The last thing the Tigers want to deal with is having to watch the Indians celebrate a Central Division title in their yard. The Indians, who come in for four games Monday, have a magic number of one.

“I've seen it before,” Ausmus said. “You don't want to see them celebrate on your field, there's no question. We're going to do everything we can to see if we can keep them from celebrating on our field.

“I think our motivation is to get to the playoffs right now. That's the real motivation. I guess that one (keeping the Indians from having a party) is a secondary.”

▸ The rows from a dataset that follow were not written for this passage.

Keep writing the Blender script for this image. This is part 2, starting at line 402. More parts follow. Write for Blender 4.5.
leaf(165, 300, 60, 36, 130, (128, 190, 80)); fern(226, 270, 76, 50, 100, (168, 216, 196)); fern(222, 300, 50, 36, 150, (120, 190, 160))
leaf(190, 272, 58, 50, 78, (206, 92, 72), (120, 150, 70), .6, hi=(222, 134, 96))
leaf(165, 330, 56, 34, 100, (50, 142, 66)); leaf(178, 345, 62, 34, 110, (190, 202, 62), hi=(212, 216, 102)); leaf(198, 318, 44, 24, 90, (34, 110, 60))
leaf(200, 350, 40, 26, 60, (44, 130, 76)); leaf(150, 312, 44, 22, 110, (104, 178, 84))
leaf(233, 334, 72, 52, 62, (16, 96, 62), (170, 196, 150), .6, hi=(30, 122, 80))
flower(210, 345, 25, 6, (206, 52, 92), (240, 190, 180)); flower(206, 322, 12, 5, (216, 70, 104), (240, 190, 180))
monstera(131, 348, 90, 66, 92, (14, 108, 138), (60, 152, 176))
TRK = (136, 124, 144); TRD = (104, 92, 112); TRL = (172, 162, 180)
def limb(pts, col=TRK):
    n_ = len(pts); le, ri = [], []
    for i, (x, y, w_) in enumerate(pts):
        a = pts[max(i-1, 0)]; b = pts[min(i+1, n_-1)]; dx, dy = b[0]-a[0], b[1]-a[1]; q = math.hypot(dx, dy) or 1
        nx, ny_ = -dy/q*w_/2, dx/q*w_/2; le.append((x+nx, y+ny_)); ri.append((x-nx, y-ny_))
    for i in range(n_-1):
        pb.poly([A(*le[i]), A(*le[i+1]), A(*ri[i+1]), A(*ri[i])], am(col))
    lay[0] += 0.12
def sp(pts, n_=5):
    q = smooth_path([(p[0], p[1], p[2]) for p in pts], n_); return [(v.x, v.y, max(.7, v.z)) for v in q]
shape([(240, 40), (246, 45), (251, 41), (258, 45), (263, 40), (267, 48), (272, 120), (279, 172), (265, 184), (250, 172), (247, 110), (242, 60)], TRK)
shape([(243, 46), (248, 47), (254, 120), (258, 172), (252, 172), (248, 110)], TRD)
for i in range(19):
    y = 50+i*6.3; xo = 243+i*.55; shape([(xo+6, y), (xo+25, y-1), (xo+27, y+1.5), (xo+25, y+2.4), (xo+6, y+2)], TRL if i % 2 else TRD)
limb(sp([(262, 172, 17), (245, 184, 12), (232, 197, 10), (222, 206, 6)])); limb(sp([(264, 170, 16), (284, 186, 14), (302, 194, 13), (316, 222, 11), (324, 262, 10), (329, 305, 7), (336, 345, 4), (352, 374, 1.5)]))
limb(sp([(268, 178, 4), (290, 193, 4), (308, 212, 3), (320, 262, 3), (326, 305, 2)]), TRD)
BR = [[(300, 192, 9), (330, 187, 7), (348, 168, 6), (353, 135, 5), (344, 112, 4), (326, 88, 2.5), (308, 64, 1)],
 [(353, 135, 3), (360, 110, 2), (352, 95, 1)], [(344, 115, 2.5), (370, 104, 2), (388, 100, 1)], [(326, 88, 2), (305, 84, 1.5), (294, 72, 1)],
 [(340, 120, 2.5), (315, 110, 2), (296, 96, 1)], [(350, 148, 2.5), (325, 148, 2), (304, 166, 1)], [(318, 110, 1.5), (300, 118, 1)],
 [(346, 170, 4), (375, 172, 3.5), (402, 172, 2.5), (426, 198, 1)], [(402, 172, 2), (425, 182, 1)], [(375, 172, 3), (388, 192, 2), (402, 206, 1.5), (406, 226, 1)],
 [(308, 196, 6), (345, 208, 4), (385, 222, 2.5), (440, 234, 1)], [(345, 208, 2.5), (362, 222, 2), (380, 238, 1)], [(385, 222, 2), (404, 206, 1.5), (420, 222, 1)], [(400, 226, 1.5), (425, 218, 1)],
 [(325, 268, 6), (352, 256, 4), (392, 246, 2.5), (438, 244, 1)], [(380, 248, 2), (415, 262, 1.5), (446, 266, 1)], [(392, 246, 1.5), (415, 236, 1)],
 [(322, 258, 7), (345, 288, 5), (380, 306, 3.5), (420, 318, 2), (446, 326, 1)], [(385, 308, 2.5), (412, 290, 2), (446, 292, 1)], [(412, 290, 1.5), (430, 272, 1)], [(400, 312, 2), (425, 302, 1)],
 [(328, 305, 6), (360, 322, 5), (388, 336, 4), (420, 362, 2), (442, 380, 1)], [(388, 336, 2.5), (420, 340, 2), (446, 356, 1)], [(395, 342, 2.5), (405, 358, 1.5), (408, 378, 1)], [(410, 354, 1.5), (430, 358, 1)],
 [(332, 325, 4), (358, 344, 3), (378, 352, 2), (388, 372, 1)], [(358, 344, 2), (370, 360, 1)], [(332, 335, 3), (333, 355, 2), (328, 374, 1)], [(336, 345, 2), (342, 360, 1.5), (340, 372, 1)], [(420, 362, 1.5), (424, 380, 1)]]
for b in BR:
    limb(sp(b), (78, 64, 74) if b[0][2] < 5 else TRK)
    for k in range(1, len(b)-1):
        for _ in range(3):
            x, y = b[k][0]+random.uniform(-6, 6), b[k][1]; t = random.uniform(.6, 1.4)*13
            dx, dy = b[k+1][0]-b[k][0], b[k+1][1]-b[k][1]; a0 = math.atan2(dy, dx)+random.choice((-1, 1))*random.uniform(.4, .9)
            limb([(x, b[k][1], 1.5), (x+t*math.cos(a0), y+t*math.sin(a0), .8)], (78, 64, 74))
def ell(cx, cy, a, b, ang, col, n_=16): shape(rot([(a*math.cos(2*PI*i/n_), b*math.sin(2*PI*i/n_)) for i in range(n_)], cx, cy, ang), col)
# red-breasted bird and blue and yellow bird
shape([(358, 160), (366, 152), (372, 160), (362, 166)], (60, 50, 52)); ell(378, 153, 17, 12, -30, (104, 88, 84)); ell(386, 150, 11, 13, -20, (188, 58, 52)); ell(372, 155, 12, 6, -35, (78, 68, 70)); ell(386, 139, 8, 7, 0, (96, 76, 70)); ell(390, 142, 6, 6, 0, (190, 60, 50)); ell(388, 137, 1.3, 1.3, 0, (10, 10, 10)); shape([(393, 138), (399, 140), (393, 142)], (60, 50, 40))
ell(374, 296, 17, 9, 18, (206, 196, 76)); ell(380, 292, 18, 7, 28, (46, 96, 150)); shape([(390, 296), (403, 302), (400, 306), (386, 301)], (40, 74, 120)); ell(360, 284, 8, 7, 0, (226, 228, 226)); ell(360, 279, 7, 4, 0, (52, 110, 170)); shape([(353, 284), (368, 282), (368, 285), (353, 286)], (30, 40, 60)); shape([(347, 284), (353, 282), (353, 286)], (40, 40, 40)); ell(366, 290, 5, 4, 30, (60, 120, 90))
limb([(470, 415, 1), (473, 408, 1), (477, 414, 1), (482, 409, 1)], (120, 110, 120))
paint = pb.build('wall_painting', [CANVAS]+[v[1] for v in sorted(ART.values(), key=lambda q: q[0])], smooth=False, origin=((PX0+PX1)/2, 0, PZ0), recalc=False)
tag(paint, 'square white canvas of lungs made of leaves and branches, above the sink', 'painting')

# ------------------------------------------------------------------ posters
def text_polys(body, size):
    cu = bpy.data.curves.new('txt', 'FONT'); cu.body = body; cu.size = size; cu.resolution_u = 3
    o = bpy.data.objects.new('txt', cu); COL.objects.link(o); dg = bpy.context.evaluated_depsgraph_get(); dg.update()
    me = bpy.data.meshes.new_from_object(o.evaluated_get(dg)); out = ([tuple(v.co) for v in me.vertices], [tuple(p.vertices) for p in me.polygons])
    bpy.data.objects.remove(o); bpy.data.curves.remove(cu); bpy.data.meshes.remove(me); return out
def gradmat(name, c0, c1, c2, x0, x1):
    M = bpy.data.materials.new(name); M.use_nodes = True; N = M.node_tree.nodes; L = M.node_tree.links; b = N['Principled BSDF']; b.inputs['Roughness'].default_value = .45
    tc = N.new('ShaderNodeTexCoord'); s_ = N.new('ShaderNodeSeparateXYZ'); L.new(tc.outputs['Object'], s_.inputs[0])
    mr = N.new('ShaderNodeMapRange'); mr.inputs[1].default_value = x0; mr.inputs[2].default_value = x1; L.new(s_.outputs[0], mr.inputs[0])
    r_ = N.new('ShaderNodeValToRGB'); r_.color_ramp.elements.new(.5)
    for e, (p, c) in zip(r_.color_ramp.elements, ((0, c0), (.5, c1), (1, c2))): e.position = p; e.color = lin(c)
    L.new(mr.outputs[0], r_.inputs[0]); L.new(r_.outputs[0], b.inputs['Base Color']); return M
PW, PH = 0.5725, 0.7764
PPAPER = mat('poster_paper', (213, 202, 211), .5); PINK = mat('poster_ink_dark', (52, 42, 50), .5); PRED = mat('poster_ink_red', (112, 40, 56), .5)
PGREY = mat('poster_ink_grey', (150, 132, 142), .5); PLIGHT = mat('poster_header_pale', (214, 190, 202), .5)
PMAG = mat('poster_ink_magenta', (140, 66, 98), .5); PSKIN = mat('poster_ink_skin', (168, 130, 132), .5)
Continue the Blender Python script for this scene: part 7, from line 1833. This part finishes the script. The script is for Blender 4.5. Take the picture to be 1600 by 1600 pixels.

Catcher Jarrod Saltalamacchia agreed.

“Obviously don’t want that to happen,” he said. “We want to be the one to come and win our division. A lot has to happen for that to happen but we’re going to take it one game at a time.”

Twitter: @cmccosky

On deck: Indians

Series: Four games, Monday-Thursday, Comerica Park, Detroit

First pitch: 7:10 p.m. Monday-Wednesday; 1:10 p.m. Thursday

TV/radio: Monday-Wednesday, FSD/97.1; Thursday, FSD, ESPN/97.1

Series probables: Monday — RHP Corey Kluber (18-9, 3.11) vs. RHP Buck Farmer (0-0, 4.07); Tuesday — RHP Mike Clevinger (2-2, 4.65) vs. RHP Justin Verlander (15-8, 3.21); Wednesday — RHP Trevor Bauer (12-8, 4.26) vs. RHP Michael Fulmer (11-7, 2.95); Thursday — TBA vs. LHP Daniel Norris (3-2, 3.59).

Scouting report

Kluber, Indians: He’s pitched himself back into the Cy Young race this season. In his three starts against the Tigers, he’s 3-0 and has allowed five runs (four in his last start Sept. 16) in 24 innings, with 24 strikeouts.

Farmer, Tigers: His first start in Minnesota last week got interrupted in the third inning. He survived some control issues in the first inning and had seemingly settled in when the rains came.